*WORK INSTRUCTIONS:* From the records below, transcribe only the lines running from the one with "Write the bpy" through the one with "R = math.radians". Keep both of those end lines.

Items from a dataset
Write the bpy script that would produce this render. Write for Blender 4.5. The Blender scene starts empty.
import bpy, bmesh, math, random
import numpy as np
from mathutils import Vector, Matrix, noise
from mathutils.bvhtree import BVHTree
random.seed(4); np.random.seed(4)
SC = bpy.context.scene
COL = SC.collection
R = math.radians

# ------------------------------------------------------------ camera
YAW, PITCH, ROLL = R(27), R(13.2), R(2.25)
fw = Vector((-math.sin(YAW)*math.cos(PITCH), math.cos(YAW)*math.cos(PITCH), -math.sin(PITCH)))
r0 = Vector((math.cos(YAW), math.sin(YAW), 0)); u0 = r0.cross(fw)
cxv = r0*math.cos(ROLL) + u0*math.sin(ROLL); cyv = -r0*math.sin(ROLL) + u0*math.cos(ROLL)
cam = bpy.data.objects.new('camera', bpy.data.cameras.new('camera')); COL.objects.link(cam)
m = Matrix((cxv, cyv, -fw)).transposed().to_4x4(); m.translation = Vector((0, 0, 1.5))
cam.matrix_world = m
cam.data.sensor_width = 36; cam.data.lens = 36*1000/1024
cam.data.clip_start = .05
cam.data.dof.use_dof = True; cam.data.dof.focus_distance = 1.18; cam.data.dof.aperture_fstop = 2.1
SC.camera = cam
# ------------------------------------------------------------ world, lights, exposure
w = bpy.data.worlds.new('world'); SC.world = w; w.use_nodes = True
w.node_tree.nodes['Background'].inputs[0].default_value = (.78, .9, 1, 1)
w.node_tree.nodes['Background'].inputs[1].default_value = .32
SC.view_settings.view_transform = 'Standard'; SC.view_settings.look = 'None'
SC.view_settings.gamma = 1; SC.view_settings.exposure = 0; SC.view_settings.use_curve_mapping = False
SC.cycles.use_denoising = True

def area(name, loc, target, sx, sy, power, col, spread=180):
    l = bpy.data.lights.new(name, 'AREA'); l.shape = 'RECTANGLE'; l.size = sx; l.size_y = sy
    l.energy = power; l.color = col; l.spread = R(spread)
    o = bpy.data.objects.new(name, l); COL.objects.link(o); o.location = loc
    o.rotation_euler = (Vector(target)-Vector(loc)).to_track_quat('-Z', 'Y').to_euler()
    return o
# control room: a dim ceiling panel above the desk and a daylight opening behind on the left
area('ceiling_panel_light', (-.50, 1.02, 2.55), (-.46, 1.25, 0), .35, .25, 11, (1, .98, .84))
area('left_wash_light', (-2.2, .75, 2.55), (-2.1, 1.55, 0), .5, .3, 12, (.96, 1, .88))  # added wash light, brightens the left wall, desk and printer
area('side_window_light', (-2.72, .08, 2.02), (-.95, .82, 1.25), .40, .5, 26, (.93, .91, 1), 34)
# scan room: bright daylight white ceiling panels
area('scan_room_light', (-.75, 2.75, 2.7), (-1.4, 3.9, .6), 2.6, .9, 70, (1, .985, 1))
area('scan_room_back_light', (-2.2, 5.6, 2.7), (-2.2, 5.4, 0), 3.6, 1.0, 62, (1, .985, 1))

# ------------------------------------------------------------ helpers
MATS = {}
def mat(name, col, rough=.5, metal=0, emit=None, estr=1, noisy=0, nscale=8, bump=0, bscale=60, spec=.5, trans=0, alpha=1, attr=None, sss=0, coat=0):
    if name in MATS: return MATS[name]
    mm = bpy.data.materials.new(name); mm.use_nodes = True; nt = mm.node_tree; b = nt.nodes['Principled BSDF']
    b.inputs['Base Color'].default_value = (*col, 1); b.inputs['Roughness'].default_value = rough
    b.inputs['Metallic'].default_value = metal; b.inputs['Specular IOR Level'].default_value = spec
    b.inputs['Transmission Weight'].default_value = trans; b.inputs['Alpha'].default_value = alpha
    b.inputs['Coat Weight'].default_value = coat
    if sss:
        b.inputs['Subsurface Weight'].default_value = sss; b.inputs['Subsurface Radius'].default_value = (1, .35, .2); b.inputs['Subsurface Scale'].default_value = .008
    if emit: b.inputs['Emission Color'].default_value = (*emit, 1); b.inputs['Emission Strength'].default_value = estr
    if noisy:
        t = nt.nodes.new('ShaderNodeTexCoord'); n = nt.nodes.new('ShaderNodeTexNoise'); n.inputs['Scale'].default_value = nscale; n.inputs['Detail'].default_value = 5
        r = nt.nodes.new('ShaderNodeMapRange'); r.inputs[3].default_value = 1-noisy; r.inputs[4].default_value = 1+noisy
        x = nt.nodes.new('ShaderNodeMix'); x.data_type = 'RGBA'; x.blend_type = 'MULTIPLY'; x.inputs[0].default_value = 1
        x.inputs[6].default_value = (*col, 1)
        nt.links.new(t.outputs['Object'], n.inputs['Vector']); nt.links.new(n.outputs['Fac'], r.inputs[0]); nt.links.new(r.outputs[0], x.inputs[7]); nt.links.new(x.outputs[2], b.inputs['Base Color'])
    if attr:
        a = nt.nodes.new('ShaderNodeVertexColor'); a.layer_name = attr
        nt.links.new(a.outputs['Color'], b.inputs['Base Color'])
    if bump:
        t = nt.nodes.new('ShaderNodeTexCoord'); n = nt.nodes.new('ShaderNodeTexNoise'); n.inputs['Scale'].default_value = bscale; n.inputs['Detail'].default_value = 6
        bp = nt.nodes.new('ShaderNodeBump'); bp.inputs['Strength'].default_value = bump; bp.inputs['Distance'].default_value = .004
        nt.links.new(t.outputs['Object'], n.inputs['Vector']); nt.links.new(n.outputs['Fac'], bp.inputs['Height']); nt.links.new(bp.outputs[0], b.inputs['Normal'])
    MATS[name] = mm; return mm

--

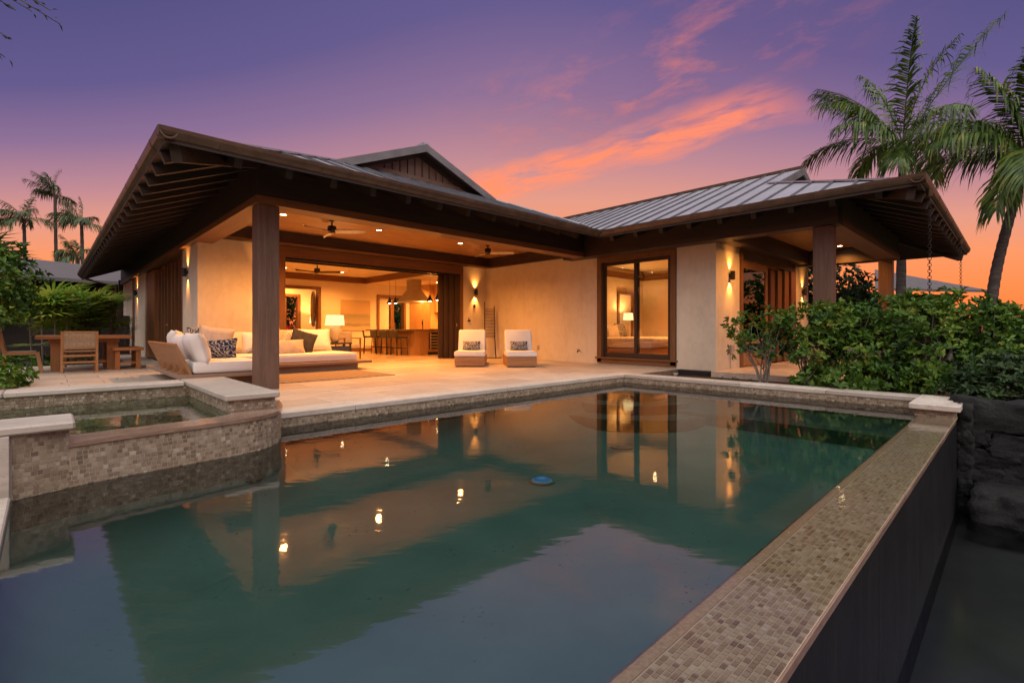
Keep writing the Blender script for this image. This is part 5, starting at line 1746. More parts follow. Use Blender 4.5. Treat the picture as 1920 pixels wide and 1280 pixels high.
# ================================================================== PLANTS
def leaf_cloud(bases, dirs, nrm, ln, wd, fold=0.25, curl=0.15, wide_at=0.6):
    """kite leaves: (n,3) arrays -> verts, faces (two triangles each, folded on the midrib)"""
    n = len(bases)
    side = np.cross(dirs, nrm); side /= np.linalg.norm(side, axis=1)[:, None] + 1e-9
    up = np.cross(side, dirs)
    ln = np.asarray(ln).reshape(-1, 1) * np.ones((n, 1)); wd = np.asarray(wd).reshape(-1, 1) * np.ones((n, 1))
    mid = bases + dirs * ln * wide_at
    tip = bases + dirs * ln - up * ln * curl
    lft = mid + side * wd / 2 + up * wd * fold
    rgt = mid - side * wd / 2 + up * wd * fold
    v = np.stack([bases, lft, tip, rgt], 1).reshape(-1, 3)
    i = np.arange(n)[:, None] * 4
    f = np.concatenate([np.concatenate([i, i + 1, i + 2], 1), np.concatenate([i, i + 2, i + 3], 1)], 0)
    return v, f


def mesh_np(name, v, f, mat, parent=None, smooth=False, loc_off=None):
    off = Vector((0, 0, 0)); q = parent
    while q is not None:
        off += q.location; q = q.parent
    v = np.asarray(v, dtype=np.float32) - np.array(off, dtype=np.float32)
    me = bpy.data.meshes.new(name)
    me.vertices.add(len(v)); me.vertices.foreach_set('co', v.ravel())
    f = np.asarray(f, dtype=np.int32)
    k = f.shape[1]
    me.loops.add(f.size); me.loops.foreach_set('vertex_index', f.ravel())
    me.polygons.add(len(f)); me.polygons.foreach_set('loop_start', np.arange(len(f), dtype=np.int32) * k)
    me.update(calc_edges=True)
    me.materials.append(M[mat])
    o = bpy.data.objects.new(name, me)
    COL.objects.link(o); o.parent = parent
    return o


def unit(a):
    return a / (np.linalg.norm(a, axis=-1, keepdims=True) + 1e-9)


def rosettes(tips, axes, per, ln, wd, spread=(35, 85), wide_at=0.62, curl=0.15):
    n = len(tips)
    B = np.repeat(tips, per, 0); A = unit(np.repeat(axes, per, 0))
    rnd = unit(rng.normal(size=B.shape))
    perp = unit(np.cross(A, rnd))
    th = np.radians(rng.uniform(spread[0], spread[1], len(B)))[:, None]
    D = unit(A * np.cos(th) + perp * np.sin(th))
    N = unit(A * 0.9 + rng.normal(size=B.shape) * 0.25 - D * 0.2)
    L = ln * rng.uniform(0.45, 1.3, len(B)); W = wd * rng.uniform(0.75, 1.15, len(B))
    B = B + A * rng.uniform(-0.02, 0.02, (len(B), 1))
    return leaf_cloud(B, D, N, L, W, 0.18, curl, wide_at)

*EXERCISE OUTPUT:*
Write the bpy script that would produce this render. Write for Blender 4.5. The Blender scene starts empty.
import bpy, bmesh, math, random
import numpy as np
from mathutils import Vector, Matrix, noise
from mathutils.bvhtree import BVHTree
random.seed(4); np.random.seed(4)
SC = bpy.context.scene
COL = SC.collection
R = math.radians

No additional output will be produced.